Working Time: Workers can work 12 consecutive days without a Weekly Rest Break

Does the EU Working Time Directive allow for weekly rest for a worker of 24 hours to be given at any point in a 14-day period?

Yes, held the European Court of Justice in Maio Marques da Rosa v Varzim Sol. The case arose from a redundant casino worker in Portugal, who claimed his employer had not given him a weekly rest period of 24 hours at the appropriate time, and it should have been given at the latest after six consecutive working days. The casino operated 12 hours a day, 364 days of the year.

The CJEU held that there was no requirement for weekly rest to be provided after six consecutive days of work, it can be provided within each 7-day period. Therefore, the Directive allows a working pattern with a rest day at the start of one 7-day period and another rest day at the end of the following 7-day period, so working 12 consecutive days is permissible under the Working Time Directive.

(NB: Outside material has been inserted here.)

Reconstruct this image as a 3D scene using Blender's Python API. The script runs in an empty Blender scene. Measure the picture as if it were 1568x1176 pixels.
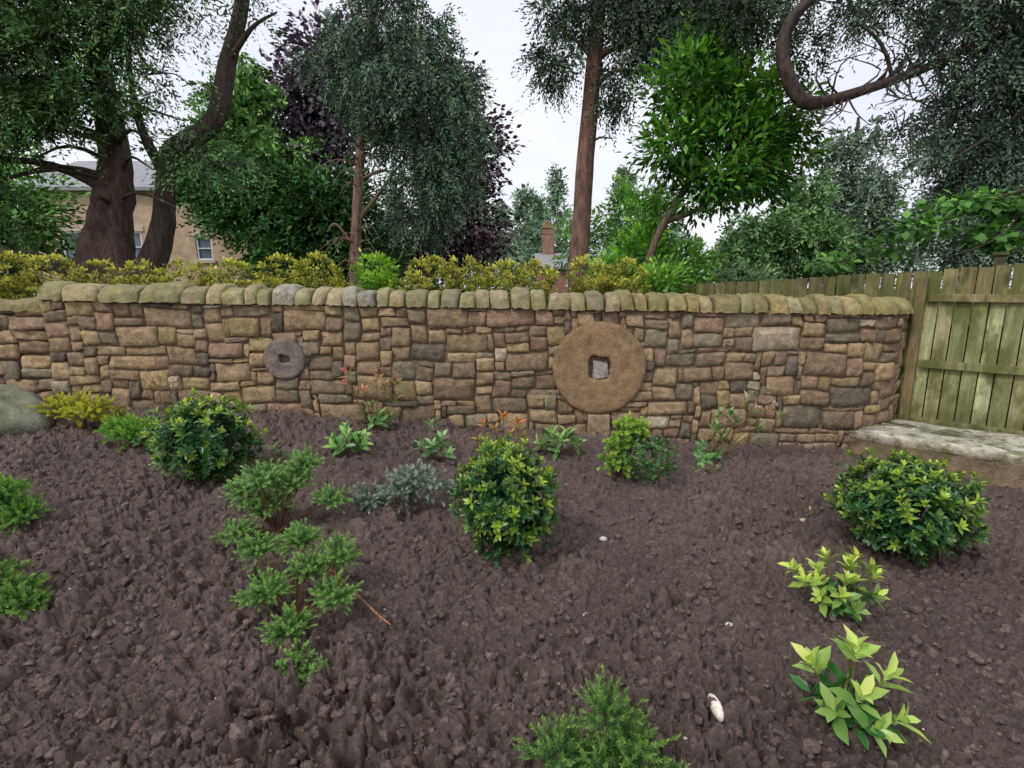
import bpy, math, random, bmesh
import numpy as np
from mathutils import Vector
rng=np.random.RandomState(7)
random.seed(7)
scene=bpy.context.scene
EYE=1.6
FOL=1.75   # overall foliage albedo factor

# ------------------------------------------------------------ helpers
def link(o,parent=None):
    scene.collection.objects.link(o)
    if parent is not None: o.parent=parent
    return o
def empty(name,loc=(0,0,0)):
    e=bpy.data.objects.new(name,None); e.empty_display_size=.2
    scene.collection.objects.link(e); return e
def np_mesh(name,V,loops,starts,totals,C=None,mat=None,parent=None,smooth=True):
    me=bpy.data.meshes.new(name)
    V=np.asarray(V,dtype=np.float32)
    me.vertices.add(len(V)); me.vertices.foreach_set('co',V.ravel())
    me.loops.add(len(loops)); me.loops.foreach_set('vertex_index',np.asarray(loops,dtype=np.int32))
    me.polygons.add(len(starts)); me.polygons.foreach_set('loop_start',np.asarray(starts,dtype=np.int32))
    me.polygons.foreach_set('loop_total',np.asarray(totals,dtype=np.int32))
    me.polygons.foreach_set('use_smooth',np.full(len(starts),smooth,dtype=bool))
    if C is not None:
        a=me.color_attributes.new('Col','FLOAT_COLOR','POINT')
        C=np.asarray(C,dtype=np.float32)
        if C.shape[1]==3: C=np.concatenate([C,np.ones((len(C),1),np.float32)],1)
        a.data.foreach_set('color',C.ravel())
    me.update(calc_edges=True)
    if mat: me.materials.append(mat)
    o=bpy.data.objects.new(name,me)
    return link(o,parent)
class MB:
    """plain mesh builder"""
    def __init__(s): s.V=[];s.F=[];s.C=[]
    def add(s,V,F,c):
        b=len(s.V); s.V+= [tuple(v) for v in V]; s.F+=[tuple(b+i for i in f) for f in F]
        if isinstance(c,list): s.C+=c
        else: s.C+=[tuple(c)]*len(V)
    def box(s,c,size,col,ax=(1,0),jit=0):
        ux=np.array([ax[0],ax[1],0.]); uy=np.array([-ax[1],ax[0],0.]); uz=np.array([0,0,1.])
        V=[]
        for k in (-1,1):
            for j in (-1,1):
                for i in (-1,1):
                    V.append(np.array(c)+ux*i*size[0]/2+uy*j*size[1]/2+uz*k*size[2]/2+rng.uniform(-jit,jit,3))
        s.add(V,[(0,2,3,1),(4,5,7,6),(0,1,5,4),(2,6,7,3),(0,4,6,2),(1,3,7,5)],col)
    def obj(s,name,mat,parent=None,smooth=False):
        loops=[i for f in s.F for i in f]; tot=[len(f) for f in s.F]
        st=np.concatenate([[0],np.cumsum(tot)[:-1]])
        return np_mesh(name,np.array(s.V),loops,st,tot,np.array(s.C),mat,parent,smooth)
def hash2(i,j,seed):
    h=(i.astype(np.int64)*374761393+j.astype(np.int64)*668265263+seed*1442695041)&0xffffffff
    h=((h^(h>>13))*1274126177)&0xffffffff
    h=(h^(h>>16))&0xffffffff
    return h/4294967295.0
def vn(x,y,seed=0):
    i=np.floor(x);j=np.floor(y);fx=x-i;fy=y-j
    fx=fx*fx*(3-2*fx);fy=fy*fy*(3-2*fy)
    a=hash2(i,j,seed);b=hash2(i+1,j,seed);c=hash2(i,j+1,seed);d=hash2(i+1,j+1,seed)
    return (a*(1-fx)+b*fx)*(1-fy)+(c*(1-fx)+d*fx)*fy
def vor(x,y,seed=0):
    i=np.floor(x);j=np.floor(y);best=np.full(x.shape,9.);cell=np.zeros(x.shape)
    for di in(-1,0,1):
        for dj in(-1,0,1):
            ci=i+di;cj=j+dj
            px=ci+hash2(ci,cj,seed);py=cj+hash2(ci,cj,seed+5)
            d=np.sqrt((px-x)**2+(py-y)**2); m=d<best
            best=np.where(m,d,best); cell=np.where(m,hash2(ci,cj,seed+9),cell)
    return best,cell
def nrm(a): return a/np.maximum(np.linalg.norm(a,axis=-1,keepdims=True),1e-9)

# ------------------------------------------------------------ materials
def newmat(name):
    m=bpy.data.materials.new(name); m.use_nodes=True
    nt=m.node_tree; b=nt.nodes['Principled BSDF']; return m,nt,b
def N(nt,t,**k):
    n=nt.nodes.new(t)
    for a,v in k.items(): setattr(n,a,v)
    return n
def noise(nt,scale,detail=4,rough=.6,co=None,stretch=None):
    tc=N(nt,'ShaderNodeTexCoord'); n=N(nt,'ShaderNodeTexNoise')
    n.inputs['Scale'].default_value=scale;n.inputs['Detail'].default_value=detail;n.inputs['Roughness'].default_value=rough
    if stretch:
        mp=N(nt,'ShaderNodeMapping'); mp.inputs['Scale'].default_value=stretch
        nt.links.new(tc.outputs['Object'],mp.inputs[0]); nt.links.new(mp.outputs[0],n.inputs['Vector'])
    else: nt.links.new(tc.outputs['Object'],n.inputs['Vector'])
    return n.outputs[0]
def ramp(nt,src,stops):
    r=N(nt,'ShaderNodeValToRGB'); e=r.color_ramp.elements
    while len(e)<len(stops): e.new(.5)
    for el,(p,c) in zip(e,stops):
        el.position=p; el.color=(c[0],c[1],c[2],1) if not np.isscalar(c) else (c,c,c,1)
    nt.links.new(src,r.inputs[0]); return r.outputs[0]
def mix(nt,a,b,f,mode='MIX'):
    m=N(nt,'ShaderNodeMix',data_type='RGBA',blend_type=mode)
    for sock,v in ((m.inputs[0],f),(m.inputs[6],a),(m.inputs[7],b)):
        if hasattr(v,'is_linked') : nt.links.new(v,sock)
        else: sock.default_value=v if np.isscalar(v) else (v[0],v[1],v[2],1)
    return m.outputs[2]
def attr(nt):
    a=N(nt,'ShaderNodeAttribute'); a.attribute_name='Col'; return a.outputs['Color']
def bump(nt,b,h,strength,dist):
    bp=N(nt,'ShaderNodeBump'); bp.inputs['Strength'].default_value=strength; bp.inputs['Distance'].default_value=dist
    nt.links.new(h,bp.inputs['Height']); nt.links.new(bp.outputs[0],b.inputs['Normal'])
def leafmat(name,rough=.5,trans=.3,spec=.35):
    m,nt,b=newmat(name)
    c2=attr(nt)
    nt.links.new(c2,b.inputs['Base Color']); b.inputs['Roughness'].default_value=rough
    b.inputs['Specular IOR Level'].default_value=spec
    if trans>0:
        t=N(nt,'ShaderNodeBsdfTranslucent'); c3=mix(nt,c2,(1.3,1.35,.6),.5,'MULTIPLY'); nt.links.new(c3,t.inputs[0])
        ms=N(nt,'ShaderNodeMixShader'); ms.inputs[0].default_value=trans
        nt.links.new(b.outputs[0],ms.inputs[1]);nt.links.new(t.outputs[0],ms.inputs[2])
        nt.links.new(ms.outputs[0],nt.nodes['Material Output'].inputs[0])
    return m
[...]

Minimum height requirement for Greek Police NOT objectively justified

In Ypourgos Esoterikon and anor v Kalliri, the European Court of Justice has held that imposing a minimum height requirement of 1.7m for enrolment in Greek police schools constituted indirect sex discrimination that was not objectively justified. Far more women than men were disadvantaged by the minimum height requirement, and while the requirement sought to pursue the legitimate aim of enabling the effective accomplishment of the various functions of the police force, certain police functions, such as providing assistance to citizens or traffic control, did not require the use of particular physical aptitude. Furthermore, it is not necessarily the case that a person’s height corresponds to his or her physical aptitude to carry out certain functions. The aim that the requirement sought to pursue could be achieved by measures that were less disadvantageous to women – for example, by carrying out pre-selection aptitude tests.

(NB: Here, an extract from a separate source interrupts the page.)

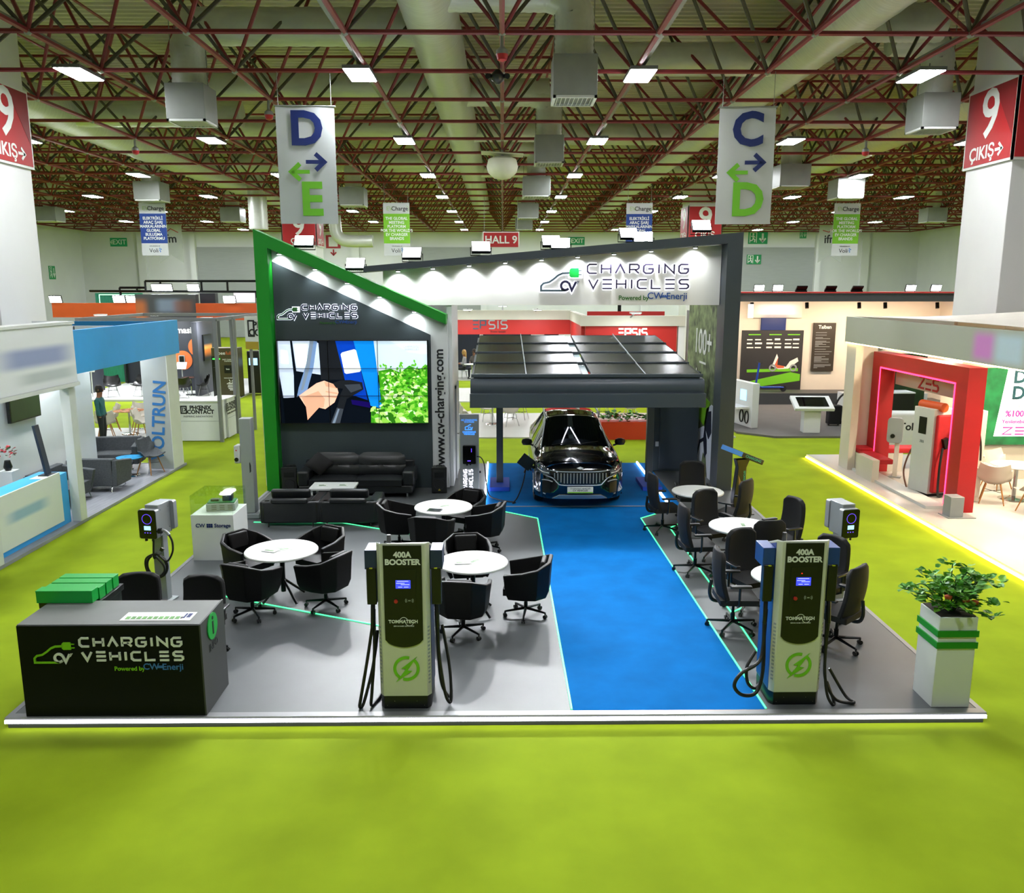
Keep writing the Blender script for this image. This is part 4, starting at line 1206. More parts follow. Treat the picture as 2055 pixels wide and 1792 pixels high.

In Greece, a national law required candidates who wished to enter police school to train as officers to be a minimum height. The law required any candidate (male or female) to be at least 1.7m tall, without shoes. When K’s application to join the police school was rejected on the basis that she did not meet the minimum height requirement (since she was only 1.68m tall), she presented a complaint before the Greek Court of Appeal which held that the requirement was contrary to the constitutional principle of equality of the sexes. The Greek Interior Minister and the Minister for Education and Religious Affairs appealed against that decision. The Council of State decided to stay the proceedings to ask the ECJ whether the minimum height requirement was compatible with the EU Equal Treatment Directive (No.76/207), which prohibits, among other things, unjustified indirect sex discrimination.

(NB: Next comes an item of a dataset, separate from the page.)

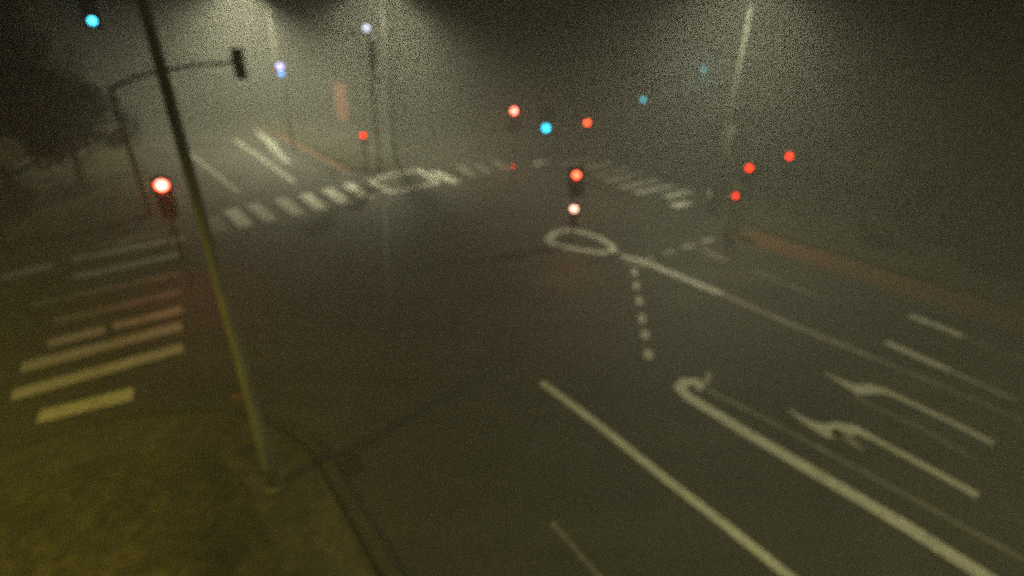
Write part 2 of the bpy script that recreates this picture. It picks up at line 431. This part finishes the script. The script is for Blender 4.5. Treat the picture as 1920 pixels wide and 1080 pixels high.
# ------------------------------------------------------------------ street lamps
def spot(name, loc, target, power, col, angle, blend, radius, parent=None):
    l = bpy.data.lights.new(name, 'SPOT')
    l.energy = power; l.color = col; l.spot_size = R(angle); l.spot_blend = blend; l.shadow_soft_size = radius
    o = bpy.data.objects.new(name, l)
    COL.objects.link(o)
    o.location = loc
    o.rotation_euler = (Vector(target) - Vector(loc)).to_track_quat('-Z', 'Y').to_euler()
    if parent:
        mw = parent.matrix_world.copy() if False else Matrix.Translation(parent.location) @ Matrix.Rotation(parent.rotation_euler[2], 4, 'Z')
        o.parent = parent
        o.matrix_parent_inverse = mw.inverted()
    return o
def street_lamp(base, head, power, label, col=LAMP_COL, mpost='lamppost', angle=168, r=0.085, glass=True, tilt=0.15):
    """base on the ground, head = world place of the luminaire"""
    root = empty('street_lamp', base)
    tag(root, label, 'street lamp', 'street lamps round the junction')
    h = Vector(head) - Vector(base)
    bm = bmesh.new()
    top = Vector((0, 0, h.z - 0.25))
    tube(bm, [(0, 0, 0), (0, 0, 1.4), (0, 0, 1.45), top], [r * 1.25, r * 1.2, r, r * 0.62], 14)
    link('pole', bm, M[mpost], root, True)
    bm = bmesh.new(); tube(bm, [(0, 0, 0), (0, 0, 0.05)], [r * 1.8, r * 1.7], 14)
    link('base_plate', bm, M[mpost], root)
    bm = bmesh.new(); box(bm, (0, -r * 1.25, 0.75), (0.09, 0.02, 0.42), 0.004)
    link('service_door', bm, M[mpost], root)
    d = Vector((h.x, h.y, 0)); ln = d.length; d.normalize()
    bm = bmesh.new()
    tube(bm, [top - Vector((0, 0, 0.1)), top + d * ln * 0.25 + Vector((0, 0, .17)), top + d * ln * 0.6 + Vector((0, 0, .25)), top + d * max(ln - 0.35, .1) + Vector((0, 0, .25))], [r * .6, r * .5, r * .45, r * .42], 10)
    link('arm', bm, M[mpost], root, True)
    bm = bmesh.new()
    a = math.atan2(d.y, d.x)
    box(bm, (0, 0, 0), (0.85, 0.32, 0.12), 0.05, Matrix.Rotation(a, 3, 'Z'))
    for v in bm.verts: v.co += Vector((h.x, h.y, h.z + 0.07))
    hd = link('lamp_head', bm, M['galv'], root, True)
    if glass:
        bm = bmesh.new()
        box(bm, (0, 0, 0), (0.6, 0.24, 0.05), 0.02, Matrix.Rotation(a, 3, 'Z'))
        for v in bm.verts: v.co += Vector((h.x, h.y, h.z - 0.005))
        link('lamp_glass', bm, M['lampglass'], hd)
    hp = Vector(head) - Vector((0, 0, 0.10))
    if power:
        spot('lamp_light', hp, hp - Vector((0, 0, 1)) + d * tilt, power, col, angle, 0.9, 0.12, root)
    return root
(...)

The ECJ noted that the referring court itself had found that a much larger number of women than men are of a height of less than 1.7m, such that, by the application of that law, women were very clearly at a disadvantage compared with men in relation to the admission requirements to the Greek police school. It therefore followed that the law was indirectly discriminatory. As to the question of whether the requirement could be objectively justified as a proportionate means of achieving a legitimate aim, the Greek Government had submitted that the aim of the law was to enable the effective accomplishment of the task of the Greek police, and that possession of certain particular physical attributes, such as being of a minimum height, was a necessary and appropriate means of achieving that aim. The ECJ noted that previous case law had established that ensuring the operational capacity and proper functioning of the police service constituted a legitimate aim. However, the ECJ held that, while it was true that the exercise of police functions involving the protection of persons and goods, the arrest and custody of offenders and the conducting of crime prevention patrols might require the use of physical force that would require a particular physical aptitude, certain police functions, such as providing assistance to citizens or traffic control, did not require the use of significant physical force. Furthermore, even if all the functions carried out by the Greek police required a particular physical aptitude, such aptitude was not necessarily connected with being over a certain height. Equally, it was not necessarily the case that shorter people naturally lacked that aptitude. It was also worth noting that, until 2003, Greek law required different minimum heights for men and for women to enter the police: for women the minimum height was fixed at 1.65m, compared with 1.7m for men. It was also relevant that there remained different minimum height requirements for men and women to enter the Greek armed forces, port police and coast guard, where the minimum requirement for women was only 1.6m.
The ECJ concluded that the pursued aim could be achieved by measures that were less disadvantageous to women, such as a pre-selection of candidates based on specific tests allowing their physical ability to be assessed. It followed that, subject to the national court’s assessment of objective justification, the minimum height requirement breached the Equal Treatment Directive.